Junko Yamamoto
Junko Yamamoto, a founding principal of iVY based in Pawtucket, RI, is a licensed architect in Japan and the US. She holds an architecture diploma with honorary standing from Kyoto Architectural College, a BArch degree with distinction from the Boston Architectural College and an MArch II degree from Harvard Graduate School of Design.
She has been practicing since 2005, playing a key role in the design and construction of numerous projects, including those for MIT and Harvard University campuses and commercial buildings in New England, while undertaking independent commissions from custom furniture and exhibition design to residential projects in the US and Japan. Her architecture firm, iVY, was invited to the European Cultural Center Venice Architecture Biennale in 2020.
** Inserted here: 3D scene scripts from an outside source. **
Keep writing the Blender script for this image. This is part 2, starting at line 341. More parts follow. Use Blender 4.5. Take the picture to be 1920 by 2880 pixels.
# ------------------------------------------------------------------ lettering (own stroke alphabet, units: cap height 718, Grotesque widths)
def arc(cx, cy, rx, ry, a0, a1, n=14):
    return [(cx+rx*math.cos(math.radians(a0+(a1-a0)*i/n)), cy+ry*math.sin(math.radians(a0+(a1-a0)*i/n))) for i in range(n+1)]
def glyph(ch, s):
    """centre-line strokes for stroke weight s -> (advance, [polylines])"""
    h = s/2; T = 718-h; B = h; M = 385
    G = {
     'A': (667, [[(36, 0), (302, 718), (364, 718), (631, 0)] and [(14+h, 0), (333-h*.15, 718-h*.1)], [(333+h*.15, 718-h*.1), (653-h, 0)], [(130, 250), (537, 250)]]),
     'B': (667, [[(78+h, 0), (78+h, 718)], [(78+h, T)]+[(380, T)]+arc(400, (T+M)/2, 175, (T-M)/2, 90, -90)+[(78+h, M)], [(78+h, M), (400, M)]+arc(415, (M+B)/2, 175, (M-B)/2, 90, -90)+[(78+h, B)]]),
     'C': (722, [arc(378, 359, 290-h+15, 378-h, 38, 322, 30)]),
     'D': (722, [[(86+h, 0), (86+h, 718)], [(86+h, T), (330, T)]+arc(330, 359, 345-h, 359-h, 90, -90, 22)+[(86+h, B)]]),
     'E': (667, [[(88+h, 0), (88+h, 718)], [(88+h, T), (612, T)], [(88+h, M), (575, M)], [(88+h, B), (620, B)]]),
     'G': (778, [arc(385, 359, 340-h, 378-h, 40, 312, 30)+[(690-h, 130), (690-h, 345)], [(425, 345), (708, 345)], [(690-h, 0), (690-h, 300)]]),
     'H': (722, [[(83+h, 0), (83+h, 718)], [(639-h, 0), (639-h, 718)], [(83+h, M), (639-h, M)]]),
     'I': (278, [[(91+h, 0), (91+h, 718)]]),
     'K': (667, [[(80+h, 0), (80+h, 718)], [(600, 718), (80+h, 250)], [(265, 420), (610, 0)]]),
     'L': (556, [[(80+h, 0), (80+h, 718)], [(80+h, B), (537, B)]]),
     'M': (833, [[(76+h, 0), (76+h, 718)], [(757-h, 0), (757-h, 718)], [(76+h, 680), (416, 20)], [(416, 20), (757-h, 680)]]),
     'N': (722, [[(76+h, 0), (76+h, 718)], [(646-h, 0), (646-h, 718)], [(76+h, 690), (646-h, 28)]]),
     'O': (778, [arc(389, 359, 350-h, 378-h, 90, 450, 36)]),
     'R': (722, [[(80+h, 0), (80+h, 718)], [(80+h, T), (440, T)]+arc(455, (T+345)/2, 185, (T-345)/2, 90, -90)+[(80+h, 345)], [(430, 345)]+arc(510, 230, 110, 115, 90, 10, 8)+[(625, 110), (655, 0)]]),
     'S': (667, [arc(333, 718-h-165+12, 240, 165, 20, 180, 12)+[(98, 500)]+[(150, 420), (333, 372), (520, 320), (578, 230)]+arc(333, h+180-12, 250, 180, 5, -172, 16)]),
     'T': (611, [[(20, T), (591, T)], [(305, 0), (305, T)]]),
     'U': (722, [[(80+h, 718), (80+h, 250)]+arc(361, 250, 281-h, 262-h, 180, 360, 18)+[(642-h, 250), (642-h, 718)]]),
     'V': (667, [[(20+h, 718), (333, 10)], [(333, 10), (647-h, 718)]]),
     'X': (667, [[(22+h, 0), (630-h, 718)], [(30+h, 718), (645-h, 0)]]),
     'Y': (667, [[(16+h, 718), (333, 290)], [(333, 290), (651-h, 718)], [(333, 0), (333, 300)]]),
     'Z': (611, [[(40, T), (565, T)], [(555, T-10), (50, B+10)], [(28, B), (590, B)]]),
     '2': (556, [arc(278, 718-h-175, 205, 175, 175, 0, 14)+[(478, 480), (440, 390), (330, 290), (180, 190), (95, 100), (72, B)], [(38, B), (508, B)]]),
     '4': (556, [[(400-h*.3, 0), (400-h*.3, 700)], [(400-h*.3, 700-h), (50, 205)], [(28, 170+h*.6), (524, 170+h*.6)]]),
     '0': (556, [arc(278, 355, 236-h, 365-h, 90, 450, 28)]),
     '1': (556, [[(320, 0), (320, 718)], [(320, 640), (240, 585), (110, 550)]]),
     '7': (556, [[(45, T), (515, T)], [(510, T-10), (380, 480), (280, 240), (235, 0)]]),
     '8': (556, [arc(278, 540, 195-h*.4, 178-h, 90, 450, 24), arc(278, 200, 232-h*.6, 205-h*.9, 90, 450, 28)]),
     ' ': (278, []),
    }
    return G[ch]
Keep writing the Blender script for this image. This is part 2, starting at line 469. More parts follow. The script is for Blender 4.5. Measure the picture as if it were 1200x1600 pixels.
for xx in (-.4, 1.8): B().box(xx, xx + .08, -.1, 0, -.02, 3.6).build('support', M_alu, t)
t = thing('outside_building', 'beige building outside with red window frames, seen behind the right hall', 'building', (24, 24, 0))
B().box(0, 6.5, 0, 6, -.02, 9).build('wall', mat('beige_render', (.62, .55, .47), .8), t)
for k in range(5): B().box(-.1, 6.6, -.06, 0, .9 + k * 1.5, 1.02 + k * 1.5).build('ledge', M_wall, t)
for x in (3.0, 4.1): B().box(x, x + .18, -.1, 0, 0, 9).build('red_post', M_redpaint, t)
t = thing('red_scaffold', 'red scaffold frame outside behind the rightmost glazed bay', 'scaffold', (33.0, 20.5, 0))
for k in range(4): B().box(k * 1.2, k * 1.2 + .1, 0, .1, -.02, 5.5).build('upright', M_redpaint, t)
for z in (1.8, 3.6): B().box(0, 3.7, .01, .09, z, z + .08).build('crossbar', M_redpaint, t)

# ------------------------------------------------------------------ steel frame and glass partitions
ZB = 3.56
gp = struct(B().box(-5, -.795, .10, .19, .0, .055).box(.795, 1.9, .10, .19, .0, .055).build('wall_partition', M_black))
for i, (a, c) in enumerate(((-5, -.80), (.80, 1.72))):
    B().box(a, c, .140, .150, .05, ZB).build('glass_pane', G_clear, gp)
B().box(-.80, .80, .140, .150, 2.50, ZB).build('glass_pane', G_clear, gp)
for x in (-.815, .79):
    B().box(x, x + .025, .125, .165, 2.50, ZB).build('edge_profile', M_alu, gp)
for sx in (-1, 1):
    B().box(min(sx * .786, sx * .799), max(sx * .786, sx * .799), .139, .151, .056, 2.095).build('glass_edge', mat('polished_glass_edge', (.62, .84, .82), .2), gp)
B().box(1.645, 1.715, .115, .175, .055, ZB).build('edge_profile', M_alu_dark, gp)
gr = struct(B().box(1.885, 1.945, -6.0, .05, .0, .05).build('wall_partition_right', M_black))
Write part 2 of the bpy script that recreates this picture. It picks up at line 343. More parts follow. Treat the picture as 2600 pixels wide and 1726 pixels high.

In parallel with her professional design practice, Yamamoto works as an artist. Her artwork has been exhibited internationally in various juried exhibitions, including the recent Nakanojo Biennale International Contemporary Art Exhibition Japan, and featured in publications, including ArchDaily, CICA Museum Yellow Book, architecturephoto.net, BAC Journal and BAC Practice Magazine. Expanding her practice in art and architecture, she served as a chair of the Global Practice Network at the Boston Society for Architecture and also teaches at Harvard Graduate School of Design, Roger Williams University and Boston Architectural College.
Courses
Spring 2025 Courses
ARCH 102G-03
GRADUATE CORE 2 STUDIO: CONSTRUCTIONS
SECTION DESCRIPTION
The second core studio addresses the agency of the building to simultaneously construct new spatial, social, and material orders in the context of the contemporary city. The second core studio situates architecture as the strategic interplay of spatial and constructive concepts towards specific aesthetic, social, and performative ends. The studio seeks to create a productive friction between abstract orders (form, pattern, organization), technical systems (structure, envelope), and the contingencies of real-world conditions (site, climate, politics). The studio asks students to link disciplinary methods to extra-disciplinary issues, with concentrated forays into the realms of structure, material, and critical preservation. Students iteratively develop architectural concepts, ethical positions, and experimental working methods through a series of focused architectural design projects with increasing degrees of complexity, culminating in the design of a mid-scale public building in an urban context.
Students are pre-registered for this course by the department. Enrollment is limited to Graduate Architecture Students.